Quaranta passi da “I promessi sposi”/12

(dal capitolo XI)

“Dati tali ordini, don Rodrigo se n’andò a dormire, e ci lasciò andare anche il Griso, congedandolo con molte lodi, dalle quali traspariva evidentemente l’intenzione di risarcirlo degl’improperi precipitati coi quali lo aveva accolto.

Va a dormire, povero Griso, che tu ne devi aver bisogno. Povero Griso! In faccende tutto il giorno, in faccende mezza la notte, senza contare il pericolo di cader sotto l’unghie de’ villani, o di buscarti una taglia per rapto di donna honesta, per giunta di quelle che hai già addosso; e poi esser ricevuto in quella maniera! Ma! così pagano spesso gli uomini. Tu hai però potuto vedere, in questa circostanza, che qualche volta la giustizia, se non arriva alla prima, arriva, o presto o tardi anche in questo mondo. Va a dormire per ora: che un giorno avrai forse a somministrarcene un’altra prova, e più notabile di questa.”

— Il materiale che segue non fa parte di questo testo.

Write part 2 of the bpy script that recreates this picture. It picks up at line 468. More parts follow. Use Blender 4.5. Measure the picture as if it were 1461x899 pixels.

Nella partitura romanzesca, il capitolo XI è uno snodo, nel quale si preparano parecchi guai per Lucia e Renzo (il quale da subito, e l’autore mette sull’avviso in tal senso, fornisce un buon contributo alle proprie molestie): eppure, l’autore si permette un piccolo inciso, che contiene anche un’ellittica anticipazione, per una figura secondaria, il Griso, il fedele (per ora) scagnozzo di don Rodrigo, molto indaffarato a quest’altezza del testo. Le recenti vicende (la mancata riuscita del rapimento di Lucia, sembrerebbe di capire) sono, per la voce narrante, una manifestazione del fatto che qualche volta (qualche volta! perché la regola mondana è un’altra, come già ha chiosato a proposito di Renzo nel IV capitolo) la giustizia fa capolino: e il Griso, dice l’autore, ne darà una prova maggiore più avanti. Poiché il contesto delle azioni del Griso è sempre connesso a don Rodrigo, siamo avvisati che sarà su questa relazione che dovremo prestare la nostra attenzione: e, forse, non sarà cosa così semplice, come adesso ci appare.